Giancola brightened at my
observation and replied with an enthusiastic affirmative.
(Waterhouse La Belle Dame Sans Merci --->)
Afterwards we had a wonderful conversation about Giancola's career, his techniques, and our appreciation for Waterhouse and NC Wyeth. Made me want to get back to the easel ASAP, and I will.
One topic among us writers is that in our stories, for all our struggles against formula, we can still unwittingly wallow in the tropes of our genre. If you want to churn through the banal and overdone concepts of the small screen, check out the website TVtropes.org
I'm the guest blogger on Readaholic's Scarefest with my essay, Why I Love Halloween. Thanks for the invitation, Bridget.
Since this is the season of witches and things that can make you go e-yeew! in a big way, we must share these videos.
First: from author Deborah Harkness, whose debut novel A Discovery of Witches, is due out February 8 from Viking.
Harkness is a vintner with an award-winning blog, GoodWineUnder $20. But what about us poor writers? Anything for under five bucks?
I was asked by the AV Club of The Onion to share my favorite horror movie. No contest. John Carpenter's The Thing, and especially for this scene:
Enough with the gross outs. Fortunately, we have Elvira providing some needed and welcome relief (and more cleavage):
It's October, the month for ghosts, ghouls, and frightful tales. With that in mind, I'm teaching a workshop at the Denver Public Library, as part of their Fresh City Life programs, Boo! Scary Stories That Really Scare.
I recently saw Let Me In, the Hollywood remake of the Swedish vampire flick, Let The Right One In. Both movies are entertaining and spooky homages to undead lore and the 12 yo vampire is one of the most vicious and creepy bloodsuckers on screen.
Interestingly, the American version kept the original's bleak and low-rent atmosphere. Though having been in Los Alamos, I remember it as an upscale burg peopled with PhDs and brainy folks employed at the nearby nuclear weapons labs.
Also, New Mexico winters are much like Denver winters; we don't get days of unrelenting gloom like in the movie. It might stay cold as hell for weeks on end, but the sun does come out to torment us with hopes of warmth.
Because I write vampire novels, readers assume that I was always an aficionado of monsters and all things undead. Actually, I wasn't. Vampires and zombies never creeped me out, and I thought monster movies were silly.
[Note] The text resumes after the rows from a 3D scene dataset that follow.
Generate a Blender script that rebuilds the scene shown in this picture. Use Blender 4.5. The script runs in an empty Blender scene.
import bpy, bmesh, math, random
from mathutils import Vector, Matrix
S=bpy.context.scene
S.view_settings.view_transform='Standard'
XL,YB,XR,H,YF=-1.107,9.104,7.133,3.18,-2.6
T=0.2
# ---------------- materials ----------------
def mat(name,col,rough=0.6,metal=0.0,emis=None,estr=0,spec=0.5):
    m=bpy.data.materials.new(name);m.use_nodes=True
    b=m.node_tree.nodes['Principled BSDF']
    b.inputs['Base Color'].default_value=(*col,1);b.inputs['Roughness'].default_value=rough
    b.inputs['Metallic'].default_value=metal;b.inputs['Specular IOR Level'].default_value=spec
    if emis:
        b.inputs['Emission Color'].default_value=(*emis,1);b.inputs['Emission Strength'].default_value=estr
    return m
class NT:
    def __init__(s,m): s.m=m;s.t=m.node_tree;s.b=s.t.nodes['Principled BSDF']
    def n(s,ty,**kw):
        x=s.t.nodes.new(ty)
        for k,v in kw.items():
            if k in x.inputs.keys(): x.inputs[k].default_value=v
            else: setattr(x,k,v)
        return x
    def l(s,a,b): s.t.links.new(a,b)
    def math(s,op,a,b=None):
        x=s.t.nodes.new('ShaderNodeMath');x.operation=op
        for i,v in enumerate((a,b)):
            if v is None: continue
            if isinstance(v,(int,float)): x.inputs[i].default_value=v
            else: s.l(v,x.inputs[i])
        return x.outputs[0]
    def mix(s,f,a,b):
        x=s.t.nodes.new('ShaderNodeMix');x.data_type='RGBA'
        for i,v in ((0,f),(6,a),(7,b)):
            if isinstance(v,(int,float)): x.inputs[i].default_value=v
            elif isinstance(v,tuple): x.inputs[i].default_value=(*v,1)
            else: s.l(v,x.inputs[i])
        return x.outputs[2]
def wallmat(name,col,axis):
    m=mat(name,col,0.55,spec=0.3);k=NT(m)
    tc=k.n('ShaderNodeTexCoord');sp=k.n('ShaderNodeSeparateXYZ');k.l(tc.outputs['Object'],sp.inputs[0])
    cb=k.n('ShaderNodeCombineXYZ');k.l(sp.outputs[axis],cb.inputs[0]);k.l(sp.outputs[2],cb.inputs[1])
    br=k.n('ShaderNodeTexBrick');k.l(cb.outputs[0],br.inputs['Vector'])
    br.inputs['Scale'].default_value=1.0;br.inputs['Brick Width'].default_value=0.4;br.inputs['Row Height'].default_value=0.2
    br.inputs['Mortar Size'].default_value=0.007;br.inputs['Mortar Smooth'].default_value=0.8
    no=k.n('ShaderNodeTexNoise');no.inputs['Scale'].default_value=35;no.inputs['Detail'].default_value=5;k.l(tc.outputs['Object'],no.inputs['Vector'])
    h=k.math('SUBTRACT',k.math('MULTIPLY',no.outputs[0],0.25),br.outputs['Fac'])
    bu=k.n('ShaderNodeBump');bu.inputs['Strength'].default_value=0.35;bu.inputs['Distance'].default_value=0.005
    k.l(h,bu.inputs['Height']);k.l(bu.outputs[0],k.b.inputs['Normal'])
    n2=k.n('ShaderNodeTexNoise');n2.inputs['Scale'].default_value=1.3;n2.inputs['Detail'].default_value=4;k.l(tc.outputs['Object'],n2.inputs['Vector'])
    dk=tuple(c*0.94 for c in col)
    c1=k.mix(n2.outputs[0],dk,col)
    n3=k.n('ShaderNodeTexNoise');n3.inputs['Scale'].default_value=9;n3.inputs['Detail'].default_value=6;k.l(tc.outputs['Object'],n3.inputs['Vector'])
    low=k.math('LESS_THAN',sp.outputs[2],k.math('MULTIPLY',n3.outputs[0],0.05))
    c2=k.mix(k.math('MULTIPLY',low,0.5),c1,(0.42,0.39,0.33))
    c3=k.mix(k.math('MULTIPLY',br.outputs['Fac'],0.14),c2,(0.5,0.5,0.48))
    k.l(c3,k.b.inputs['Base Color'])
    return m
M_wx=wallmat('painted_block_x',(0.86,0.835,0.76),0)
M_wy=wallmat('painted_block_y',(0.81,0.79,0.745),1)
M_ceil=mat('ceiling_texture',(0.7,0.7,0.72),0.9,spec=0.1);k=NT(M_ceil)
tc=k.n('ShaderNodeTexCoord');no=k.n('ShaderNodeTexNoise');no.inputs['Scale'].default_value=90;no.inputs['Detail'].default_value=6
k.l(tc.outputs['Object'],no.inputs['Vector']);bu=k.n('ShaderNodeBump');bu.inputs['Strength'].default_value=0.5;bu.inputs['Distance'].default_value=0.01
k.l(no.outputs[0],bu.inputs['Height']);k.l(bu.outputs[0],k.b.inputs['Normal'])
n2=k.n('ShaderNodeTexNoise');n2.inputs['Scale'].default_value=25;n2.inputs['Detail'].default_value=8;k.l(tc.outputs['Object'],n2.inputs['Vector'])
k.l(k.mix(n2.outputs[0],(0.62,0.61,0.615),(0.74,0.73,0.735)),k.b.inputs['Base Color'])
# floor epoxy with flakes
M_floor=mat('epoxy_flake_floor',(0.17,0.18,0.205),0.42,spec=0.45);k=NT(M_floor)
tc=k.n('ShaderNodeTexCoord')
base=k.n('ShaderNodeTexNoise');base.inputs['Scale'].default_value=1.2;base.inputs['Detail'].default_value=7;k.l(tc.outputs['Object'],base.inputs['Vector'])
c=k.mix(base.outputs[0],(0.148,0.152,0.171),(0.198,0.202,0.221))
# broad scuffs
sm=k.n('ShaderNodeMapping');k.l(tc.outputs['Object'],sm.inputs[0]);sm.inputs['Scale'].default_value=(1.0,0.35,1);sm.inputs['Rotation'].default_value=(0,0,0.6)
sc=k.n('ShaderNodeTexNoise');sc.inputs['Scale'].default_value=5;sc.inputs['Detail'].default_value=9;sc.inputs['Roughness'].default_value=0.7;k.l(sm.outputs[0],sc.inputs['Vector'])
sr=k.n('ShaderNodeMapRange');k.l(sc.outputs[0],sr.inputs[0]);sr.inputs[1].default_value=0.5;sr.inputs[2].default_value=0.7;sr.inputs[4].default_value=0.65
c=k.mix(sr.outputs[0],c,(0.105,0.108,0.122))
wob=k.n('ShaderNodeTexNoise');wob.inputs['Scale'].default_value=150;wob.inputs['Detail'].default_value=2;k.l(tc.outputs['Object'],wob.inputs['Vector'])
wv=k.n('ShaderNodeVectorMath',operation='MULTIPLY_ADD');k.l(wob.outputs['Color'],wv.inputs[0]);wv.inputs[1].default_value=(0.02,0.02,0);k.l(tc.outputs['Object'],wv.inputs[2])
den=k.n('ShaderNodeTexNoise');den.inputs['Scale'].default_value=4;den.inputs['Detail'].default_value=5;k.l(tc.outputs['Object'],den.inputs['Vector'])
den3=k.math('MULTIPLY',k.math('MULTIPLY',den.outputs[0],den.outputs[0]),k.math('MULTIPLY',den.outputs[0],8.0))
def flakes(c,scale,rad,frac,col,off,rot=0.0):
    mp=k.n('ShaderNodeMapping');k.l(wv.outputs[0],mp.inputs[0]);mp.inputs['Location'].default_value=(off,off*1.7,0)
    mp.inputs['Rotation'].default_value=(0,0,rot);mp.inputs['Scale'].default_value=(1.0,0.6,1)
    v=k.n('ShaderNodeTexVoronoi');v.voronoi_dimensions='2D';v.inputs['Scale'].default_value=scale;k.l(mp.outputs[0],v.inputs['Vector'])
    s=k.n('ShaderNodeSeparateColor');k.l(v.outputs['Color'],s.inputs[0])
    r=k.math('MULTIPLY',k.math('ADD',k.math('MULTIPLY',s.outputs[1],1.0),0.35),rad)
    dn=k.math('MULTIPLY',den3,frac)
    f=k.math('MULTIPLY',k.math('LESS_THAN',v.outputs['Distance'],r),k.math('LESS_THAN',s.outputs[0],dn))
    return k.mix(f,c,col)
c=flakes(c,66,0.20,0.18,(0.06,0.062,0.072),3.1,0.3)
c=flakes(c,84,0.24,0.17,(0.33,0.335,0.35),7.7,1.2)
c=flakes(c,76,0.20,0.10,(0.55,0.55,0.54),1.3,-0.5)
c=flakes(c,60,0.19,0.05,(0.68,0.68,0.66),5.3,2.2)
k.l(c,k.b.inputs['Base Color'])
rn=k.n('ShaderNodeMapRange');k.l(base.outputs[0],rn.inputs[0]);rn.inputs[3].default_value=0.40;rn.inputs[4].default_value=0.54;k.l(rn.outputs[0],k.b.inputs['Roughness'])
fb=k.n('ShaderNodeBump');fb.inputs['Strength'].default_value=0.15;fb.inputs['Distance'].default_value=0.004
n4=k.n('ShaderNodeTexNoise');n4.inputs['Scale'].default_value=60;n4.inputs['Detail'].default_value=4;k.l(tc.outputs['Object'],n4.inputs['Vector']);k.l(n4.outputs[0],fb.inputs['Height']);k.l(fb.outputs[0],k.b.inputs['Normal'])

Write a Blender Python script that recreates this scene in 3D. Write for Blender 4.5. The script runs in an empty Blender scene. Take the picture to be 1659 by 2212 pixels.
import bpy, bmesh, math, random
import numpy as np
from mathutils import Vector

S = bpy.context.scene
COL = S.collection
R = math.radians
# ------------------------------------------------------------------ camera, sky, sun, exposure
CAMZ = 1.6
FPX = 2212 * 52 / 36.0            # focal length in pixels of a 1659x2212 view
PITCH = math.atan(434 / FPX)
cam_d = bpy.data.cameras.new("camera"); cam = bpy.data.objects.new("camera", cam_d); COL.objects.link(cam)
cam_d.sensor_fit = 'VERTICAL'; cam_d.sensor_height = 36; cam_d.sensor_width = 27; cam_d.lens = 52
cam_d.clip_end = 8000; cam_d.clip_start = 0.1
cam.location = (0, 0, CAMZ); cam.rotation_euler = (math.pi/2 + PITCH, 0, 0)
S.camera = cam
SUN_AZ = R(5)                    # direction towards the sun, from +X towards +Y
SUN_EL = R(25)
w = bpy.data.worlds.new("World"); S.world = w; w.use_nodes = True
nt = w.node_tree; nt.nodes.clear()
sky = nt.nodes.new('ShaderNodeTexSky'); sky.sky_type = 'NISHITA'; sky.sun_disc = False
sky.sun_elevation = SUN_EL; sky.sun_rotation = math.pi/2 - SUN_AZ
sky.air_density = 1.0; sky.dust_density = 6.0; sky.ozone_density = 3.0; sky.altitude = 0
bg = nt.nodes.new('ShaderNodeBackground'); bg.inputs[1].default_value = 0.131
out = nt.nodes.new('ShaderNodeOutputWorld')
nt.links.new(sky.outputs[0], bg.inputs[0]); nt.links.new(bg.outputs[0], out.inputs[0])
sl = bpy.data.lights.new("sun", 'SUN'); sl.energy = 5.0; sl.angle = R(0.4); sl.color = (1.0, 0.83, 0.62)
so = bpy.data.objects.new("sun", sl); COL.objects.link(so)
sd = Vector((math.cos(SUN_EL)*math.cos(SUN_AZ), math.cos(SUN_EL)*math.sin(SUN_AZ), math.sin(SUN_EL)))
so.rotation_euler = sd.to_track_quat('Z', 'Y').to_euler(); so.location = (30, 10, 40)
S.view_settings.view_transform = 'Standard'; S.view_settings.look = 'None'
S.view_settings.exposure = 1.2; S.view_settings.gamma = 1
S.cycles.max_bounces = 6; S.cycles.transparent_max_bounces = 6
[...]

But there were a couple of things that terrified me. Deeply.
La Llorona.
In the Southwest we have the tale of La Llorona, the wailing woman who haunts rivers and lakes. According to legend, before she became La Llorona, a woman went mad and drowned her children. She now stalks the waters and lures the unsuspecting to their doom, hoping to assuage her torment and replace the souls of her damned children with those of her victims. As kids we were constantly reminded of La Llorona with stories of actual eye-witness accounts. Would our aunts and their boyfriends lie to us? Even as late as junior high, if my friends and I had to return home at night, we took the long way rather than shortcuts using the ditch banks crisscrossing my home town. We picked up sticks and rocks to defend ourselves in case we ran into La Llorona.
And the other thing that terrified me to fits was the threat of nuclear war.
Duck and cover drills had been forgotten by the time I was in elementary school, or else nobody thought the Commies would waste a nuke on Las Cruces. But I knew about the possibility of nuclear attack from the Civil Defense pamphlets my dad brought from the army reserves. The television would also broadcast the occasional CD public announcement, frighteningly surreal with their bizarre use of cartoons and marionettes to blunt the horror of atomic annihilation.
I read a lot of airplane and history books and so even as a little kid I was familiar with modern bombers, ballistic missiles, and Hiroshima. Movies like The Time Machine showed the consequences of atomic war and made the prospect of a nuclear Apocalypse ever more real.
Then...one October night, the Civil Defense alarm mounted on the local fire house went off. I recognized the constant tone wail. Red Alert! Imminent attack. Fifteen minutes to Armageddon! We were doomed. I broke into a sweat and started bawling. I expected to hear shrieks of terror burst throughout the neighborhood. At any moment a blinding light would burn through my window and the glass would shatter before the inferno consumed us all.
And then... nothing. No panicked mobs in the streets. No flashes of light. No big boom.
Nada.
Only that damn alarm that kept wailing and wailing. As I lay there blotting my tears, I first felt foolish. Then disappointed. No nuclear war. I later found out the alarm was to roust the volunteer firemen. What a gyp.